Re: Is this a realistic phonology?
From: | Tom Wier <artabanos@...> |
Date: | Sunday, March 7, 1999, 9:26 |
Nik Taylor wrote:
> > >> [c] [j] are affricates. [c] is /tS/, but [j] can be /d3/ or /3/ (free
> > variation).
Is this variation the result of an ongoing sound change occurring in the speach
community? (hypothetical or not)
William Labov showed some decades ago that most of the time
when we think there's free variation going on, social factors will
actually regulate when it's used when it's not. Truely free variation
is quite rare (e.g., one of the only ones I can think of in English would
probably be, for me at least, the variation between /i/ and /E/ in
"economic").
Why not come up with some sort of social limiting factor for this
"variation"? It's up to you. :)
> > >> [bb] is an implosive bilabial stop /`b/.

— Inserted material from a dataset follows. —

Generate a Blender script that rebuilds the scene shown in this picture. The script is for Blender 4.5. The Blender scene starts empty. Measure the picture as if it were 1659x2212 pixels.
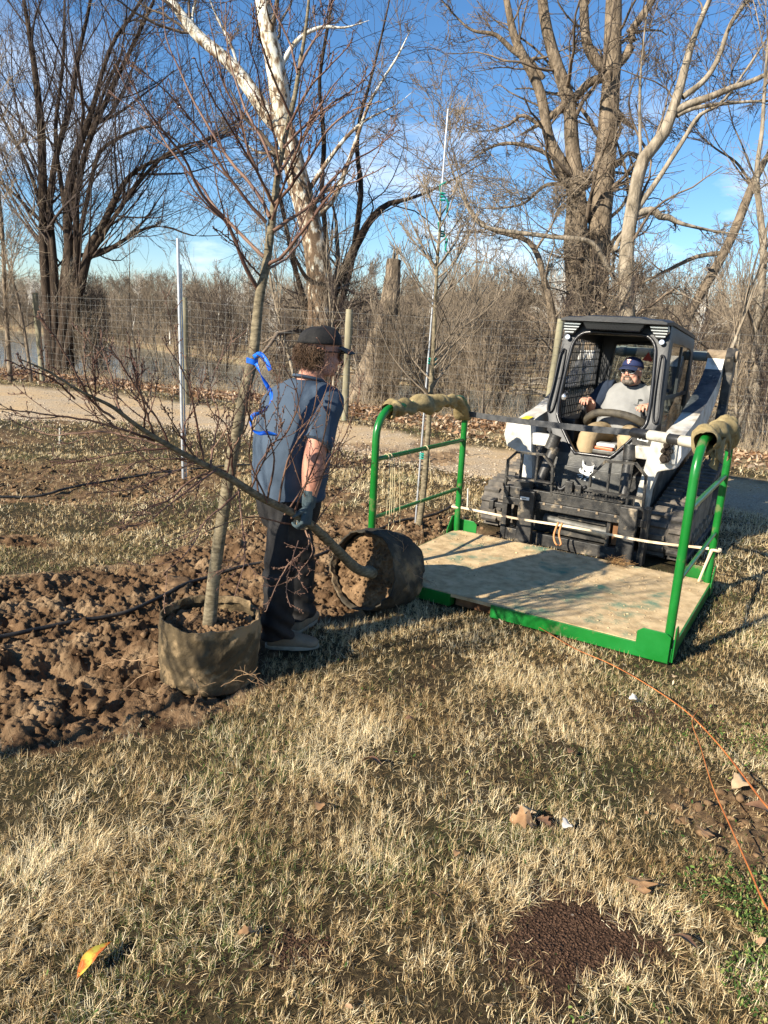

> > >> [z] is a voiceless alveolar click /t!/ (occasionally nasalized in lazy
> > speech). It is an implosive alveolar stop /`d/ in some traditional
> > dialects.
>
> Hmm, you have phonemic implosives for bilabial and sometimes alveolar,
> but it's allophonic for velar? Unlikely.
I'm not sure about that -- I mean, if you take the simple case
of the history of English, we used to have only two phonemic
nasals, /m/ and /n/, where [N] was merely an allophone of
/n/ before velar stops. Some sounds just tend not to be
phonemic in lots of languages (like [N]). The point being,
of course, that just because there's a tendency for features to
spread to all places of articulation, that doesn't mean they
have to.
I find the whole idea of implosives unlikely, but hey, that's
just me. :)
> > There are 7 vowels:
> > [i] [u]
> > [e]=/E/ [eh]=/V/ [o] [r]=/R/
> > [a]
> > Main questions:
> > ! Is it naive to call [r] a vowel? There is no consonant form in the
> > language.
>
> It's not a *true* vowel. The proper term is syllabic r (assuming you
> mean the sound in some dialects in watER), but it acts like a vowel.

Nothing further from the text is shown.